Putsch au Soudan: tirs de lacrymogènes contre les manifestants, réunion à l'ONU

Des gens brûlent des pneus lors d'une manifestation le lendemain de la prise du pouvoir par l'armée à Khartoum au Soudan, le 26 octobre 2021.

Les forces de sécurité ont tiré mardi des gaz lacrymogènes contre des manifestants bloquant les routes dans la capitale Khartoum pour protester contre le coup d'Etat mené par le chef de l'armée, le général Abdel Fattah al-Burhane.

Retenu depuis le coup d'Etat lundi au Soudan par le général Burhane, le Premier ministre limogé Abdallah Hamdok a été ramené en soirée chez lui à Khartoum et des "mesures de sécurité ont été prises dans le périmètre de son domicile", a indiqué un responsable militaire, semblant signifier qu'il avait été assigné à résidence.

Lire aussi : Coup d'Etat au Soudan: l'occident condamne, l'Union africaine appelle au dialogue

A New York, le Conseil de sécurité a entamé une réunion à huis clos sur le coup de force au Soudan, condamné en Occident et qui a coûté à ce pays pauvre d'Afrique de l'Est, une aide américaine cruciale et pourrait lui causer la perte du soutien financier européen.

Pour le second jour consécutif, des milliers de Soudanais ont manifesté contre l'armée à Khartoum, bloquant les rues du centre-ville avec des pierres, des branchages et des pneus brûlés, tandis que les forces de sécurité ont été déployées avec leurs blindés sur les ponts et grands axes.

En soirée, les forces de sécurité ont tiré des gaz lacrymogènes contre les manifestants pour dégager un important axe routier, selon des témoins.
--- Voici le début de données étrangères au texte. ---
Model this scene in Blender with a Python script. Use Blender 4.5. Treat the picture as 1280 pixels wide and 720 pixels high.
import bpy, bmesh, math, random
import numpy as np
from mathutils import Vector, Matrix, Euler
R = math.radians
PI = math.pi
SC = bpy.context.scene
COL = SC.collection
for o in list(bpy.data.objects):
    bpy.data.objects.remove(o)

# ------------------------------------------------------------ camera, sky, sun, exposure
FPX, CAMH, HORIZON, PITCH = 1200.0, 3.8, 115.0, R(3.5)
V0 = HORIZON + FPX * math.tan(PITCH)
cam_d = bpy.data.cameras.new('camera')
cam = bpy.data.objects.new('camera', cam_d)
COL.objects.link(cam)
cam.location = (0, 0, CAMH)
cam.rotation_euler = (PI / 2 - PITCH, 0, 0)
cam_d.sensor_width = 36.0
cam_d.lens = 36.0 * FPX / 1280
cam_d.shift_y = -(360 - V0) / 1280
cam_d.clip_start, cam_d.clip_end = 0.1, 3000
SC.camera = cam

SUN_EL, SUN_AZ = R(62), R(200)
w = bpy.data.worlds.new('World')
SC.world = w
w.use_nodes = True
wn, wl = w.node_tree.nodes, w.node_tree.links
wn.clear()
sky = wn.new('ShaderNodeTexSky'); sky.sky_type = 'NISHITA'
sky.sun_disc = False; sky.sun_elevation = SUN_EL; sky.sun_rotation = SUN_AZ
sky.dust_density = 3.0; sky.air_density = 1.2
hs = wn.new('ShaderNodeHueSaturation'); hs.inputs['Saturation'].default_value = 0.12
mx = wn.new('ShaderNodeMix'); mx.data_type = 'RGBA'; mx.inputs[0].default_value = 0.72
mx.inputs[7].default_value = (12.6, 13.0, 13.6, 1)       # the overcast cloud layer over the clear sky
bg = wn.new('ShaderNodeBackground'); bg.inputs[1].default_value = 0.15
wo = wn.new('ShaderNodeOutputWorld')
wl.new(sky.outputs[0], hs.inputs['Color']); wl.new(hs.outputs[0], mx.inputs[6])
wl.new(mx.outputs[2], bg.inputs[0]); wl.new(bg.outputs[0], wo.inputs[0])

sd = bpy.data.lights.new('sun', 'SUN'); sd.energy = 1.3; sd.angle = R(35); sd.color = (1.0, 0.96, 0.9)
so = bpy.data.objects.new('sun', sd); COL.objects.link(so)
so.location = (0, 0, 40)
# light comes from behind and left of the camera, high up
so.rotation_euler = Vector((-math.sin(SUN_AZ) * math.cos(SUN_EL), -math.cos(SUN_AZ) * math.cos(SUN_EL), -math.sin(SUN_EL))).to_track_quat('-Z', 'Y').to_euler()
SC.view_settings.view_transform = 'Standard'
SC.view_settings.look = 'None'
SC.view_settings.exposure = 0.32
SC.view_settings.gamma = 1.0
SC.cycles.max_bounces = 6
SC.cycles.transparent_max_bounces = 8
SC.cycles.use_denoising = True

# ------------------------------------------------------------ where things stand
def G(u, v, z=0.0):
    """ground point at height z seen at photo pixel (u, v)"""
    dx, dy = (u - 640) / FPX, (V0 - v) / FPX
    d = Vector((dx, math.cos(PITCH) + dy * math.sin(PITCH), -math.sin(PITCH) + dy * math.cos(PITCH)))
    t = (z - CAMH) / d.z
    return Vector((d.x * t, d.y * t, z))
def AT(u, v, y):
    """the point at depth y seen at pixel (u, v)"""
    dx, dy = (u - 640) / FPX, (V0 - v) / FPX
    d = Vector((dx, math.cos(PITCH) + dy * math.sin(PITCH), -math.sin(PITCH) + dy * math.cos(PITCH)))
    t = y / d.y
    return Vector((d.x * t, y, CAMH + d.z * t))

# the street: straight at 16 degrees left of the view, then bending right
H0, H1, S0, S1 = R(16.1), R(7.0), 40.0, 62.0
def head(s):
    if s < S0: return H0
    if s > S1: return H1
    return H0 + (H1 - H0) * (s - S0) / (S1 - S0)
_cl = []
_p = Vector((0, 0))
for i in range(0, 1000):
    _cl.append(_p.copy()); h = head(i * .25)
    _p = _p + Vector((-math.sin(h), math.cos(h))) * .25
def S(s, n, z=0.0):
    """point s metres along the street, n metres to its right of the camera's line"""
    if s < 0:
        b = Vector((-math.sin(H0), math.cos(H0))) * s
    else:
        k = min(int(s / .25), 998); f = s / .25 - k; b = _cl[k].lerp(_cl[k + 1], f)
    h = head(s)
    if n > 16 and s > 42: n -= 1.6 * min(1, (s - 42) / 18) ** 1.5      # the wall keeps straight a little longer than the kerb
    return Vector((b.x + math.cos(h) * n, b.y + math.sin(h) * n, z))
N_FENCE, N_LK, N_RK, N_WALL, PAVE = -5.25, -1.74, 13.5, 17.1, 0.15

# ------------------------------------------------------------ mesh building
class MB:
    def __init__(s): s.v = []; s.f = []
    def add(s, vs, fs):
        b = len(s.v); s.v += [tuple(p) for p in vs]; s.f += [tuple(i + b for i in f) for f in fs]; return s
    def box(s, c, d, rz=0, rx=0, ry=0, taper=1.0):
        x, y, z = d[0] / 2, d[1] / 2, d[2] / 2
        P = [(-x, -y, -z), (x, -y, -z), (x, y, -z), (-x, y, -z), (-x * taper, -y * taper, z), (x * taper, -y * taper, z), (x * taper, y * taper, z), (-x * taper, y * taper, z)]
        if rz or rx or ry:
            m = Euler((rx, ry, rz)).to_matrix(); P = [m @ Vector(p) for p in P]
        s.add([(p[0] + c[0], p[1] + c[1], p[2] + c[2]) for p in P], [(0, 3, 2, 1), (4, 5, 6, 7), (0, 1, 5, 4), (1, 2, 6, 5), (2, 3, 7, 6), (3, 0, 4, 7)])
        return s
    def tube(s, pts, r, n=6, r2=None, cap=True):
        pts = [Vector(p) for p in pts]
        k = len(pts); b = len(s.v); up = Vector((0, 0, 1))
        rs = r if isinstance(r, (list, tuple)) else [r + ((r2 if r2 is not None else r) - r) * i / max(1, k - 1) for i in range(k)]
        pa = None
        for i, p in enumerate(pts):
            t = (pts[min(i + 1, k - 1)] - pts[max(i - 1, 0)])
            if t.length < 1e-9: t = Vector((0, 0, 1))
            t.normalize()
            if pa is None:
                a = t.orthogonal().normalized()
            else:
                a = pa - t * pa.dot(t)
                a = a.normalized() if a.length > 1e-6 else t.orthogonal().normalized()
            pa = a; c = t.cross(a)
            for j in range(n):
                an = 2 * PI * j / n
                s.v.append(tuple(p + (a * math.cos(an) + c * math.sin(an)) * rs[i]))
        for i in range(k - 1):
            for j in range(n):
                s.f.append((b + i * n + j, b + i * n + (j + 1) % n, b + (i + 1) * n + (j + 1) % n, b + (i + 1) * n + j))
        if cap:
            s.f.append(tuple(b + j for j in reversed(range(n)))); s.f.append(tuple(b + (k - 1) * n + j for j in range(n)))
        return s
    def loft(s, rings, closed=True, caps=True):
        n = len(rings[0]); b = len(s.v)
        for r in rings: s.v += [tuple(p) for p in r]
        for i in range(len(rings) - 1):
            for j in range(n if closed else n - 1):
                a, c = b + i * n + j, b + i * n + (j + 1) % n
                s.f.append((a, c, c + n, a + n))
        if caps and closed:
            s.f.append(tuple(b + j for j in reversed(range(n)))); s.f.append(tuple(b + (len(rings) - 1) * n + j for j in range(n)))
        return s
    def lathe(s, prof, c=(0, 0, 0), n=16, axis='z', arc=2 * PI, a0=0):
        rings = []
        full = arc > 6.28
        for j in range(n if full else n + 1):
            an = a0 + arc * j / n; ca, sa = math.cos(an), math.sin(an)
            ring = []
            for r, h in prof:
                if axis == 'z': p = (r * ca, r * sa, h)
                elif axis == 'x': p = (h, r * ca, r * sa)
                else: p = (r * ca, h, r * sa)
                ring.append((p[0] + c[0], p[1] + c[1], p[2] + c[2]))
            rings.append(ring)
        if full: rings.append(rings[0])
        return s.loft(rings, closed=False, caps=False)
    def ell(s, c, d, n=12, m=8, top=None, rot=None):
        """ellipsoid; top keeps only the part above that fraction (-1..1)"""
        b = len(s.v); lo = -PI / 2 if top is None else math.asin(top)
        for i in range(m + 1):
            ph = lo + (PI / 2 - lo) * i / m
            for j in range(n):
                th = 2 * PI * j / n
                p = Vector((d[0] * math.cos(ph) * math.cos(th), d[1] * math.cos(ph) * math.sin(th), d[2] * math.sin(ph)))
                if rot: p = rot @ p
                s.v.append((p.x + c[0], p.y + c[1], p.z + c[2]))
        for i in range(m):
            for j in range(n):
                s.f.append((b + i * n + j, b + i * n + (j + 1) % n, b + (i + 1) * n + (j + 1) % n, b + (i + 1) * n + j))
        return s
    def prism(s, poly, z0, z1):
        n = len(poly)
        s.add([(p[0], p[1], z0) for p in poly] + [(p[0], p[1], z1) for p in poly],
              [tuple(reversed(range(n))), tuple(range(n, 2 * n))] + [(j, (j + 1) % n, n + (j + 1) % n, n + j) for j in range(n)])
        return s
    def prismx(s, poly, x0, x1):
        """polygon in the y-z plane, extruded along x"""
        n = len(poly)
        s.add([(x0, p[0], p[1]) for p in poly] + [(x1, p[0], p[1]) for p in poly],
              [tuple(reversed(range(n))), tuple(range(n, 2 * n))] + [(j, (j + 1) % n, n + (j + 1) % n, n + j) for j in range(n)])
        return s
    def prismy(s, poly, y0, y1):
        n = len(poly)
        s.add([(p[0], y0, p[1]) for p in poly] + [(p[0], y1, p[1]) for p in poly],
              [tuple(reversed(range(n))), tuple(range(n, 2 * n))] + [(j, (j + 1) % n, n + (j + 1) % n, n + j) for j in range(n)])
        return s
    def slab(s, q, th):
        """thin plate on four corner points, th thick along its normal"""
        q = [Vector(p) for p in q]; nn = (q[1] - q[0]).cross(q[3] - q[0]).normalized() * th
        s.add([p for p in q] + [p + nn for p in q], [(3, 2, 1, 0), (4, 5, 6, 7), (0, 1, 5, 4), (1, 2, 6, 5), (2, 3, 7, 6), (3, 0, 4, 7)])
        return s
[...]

Mais les protestataires ont continué à le bloquer.

Lundi, quatre manifestants ont été tués par des tirs de l'armée selon un syndicat de médecins prodémocratie, et 80 blessés.

Après la proclamation de la "désobéissance civile", les manifestants veulent, disent-ils, "sauver" la révolution qui a renversé en 2019 le régime de l'autocrate Omar el-Béchir tombé sous la pression de la rue et de l'armée.

"On ne quittera la rue qu'une fois le gouvernement civil réinstallé", a affirmé à l'AFP Hocham al-Amine, ingénieur de 32 ans.

- Aides en péril -

Lors d'une conférence de presse à Khartoum mardi, le général Burhane, nouvel homme fort du Soudan, a défendu son coup de force et l'armée, au lendemain de la dissolution des institutions du pays et l'arrestation de ministres et responsables civils.

Il a affirmé avoir dissous les autorités chargées de mener la transition vers un pouvoir civil et des élections car "certains attaquaient l'armée", "composante essentielle de la transition". Et le général Burhane a indiqué que M. Hamdok était "chez lui" avant l'annonce du retour de ce dernier à son domicile.

Dans ce contexte explosif, les vols vers et depuis l'aéroport de Khartoum ont été suspendus jusqu'à samedi.

Englué depuis deux ans dans une transition tuée dans l'oeuf, le Soudan est désormais plongé dans l'inconnu, alors que la chute du régime Béchir et la signature d'accords avec les rebelles avaient fait croire à une issue après des décennies de crises.

La répression de la révolte par les forces de M. Béchir avait fait plus de 250 morts.

Après le coup d'Etat, les Etats-Unis ont annoncé lundi la suspension de 700 millions de dollars d'aide à Khartoum. Et mardi, l'Union européenne a menacé de suspendre son soutien financier si les militaires ne rendent pas le pouvoir immédiatement.

Avant le retour "chez lui" de M. Hamdok, le chef de l'ONU Antonio Guterres avait appelé à le libérer "immédiatement" de même que les autres responsables "détenus illégalement".

- "Ambassades du peuple" -

"Un usage de la force n'entraînerait pas seulement un bain de sang (...) mais pourrait aussi mener à un face-à-face prolongé qui fermerait la porte à la résolution de la crise", a averti le cercle de réflexion International Crisis group, commentant la mort de manifestants lundi.

Mardi, des ambassadeurs soudanais auprès de la France, de la Belgique et de l'Union européenne ainsi que de la Suisse ont dénoncé le coup d'Etat et proclamé leurs ambassades comme celles du "peuple et de sa révolution".

Pour manifestants et experts, la possibilité d'un retour au règne sans partage des militaires est plus réaliste que jamais.

Seul Moscou a vu dans le coup de force "le résultat logique d'une politique ratée" accompagnée d'"une ingérence étrangère d'ampleur", dans un pays où Russes, Turcs, Américains ou encore Saoudiens se disputent l'influence surtout sur les ports de la mer Rouge, stratégiques pour leurs flottes.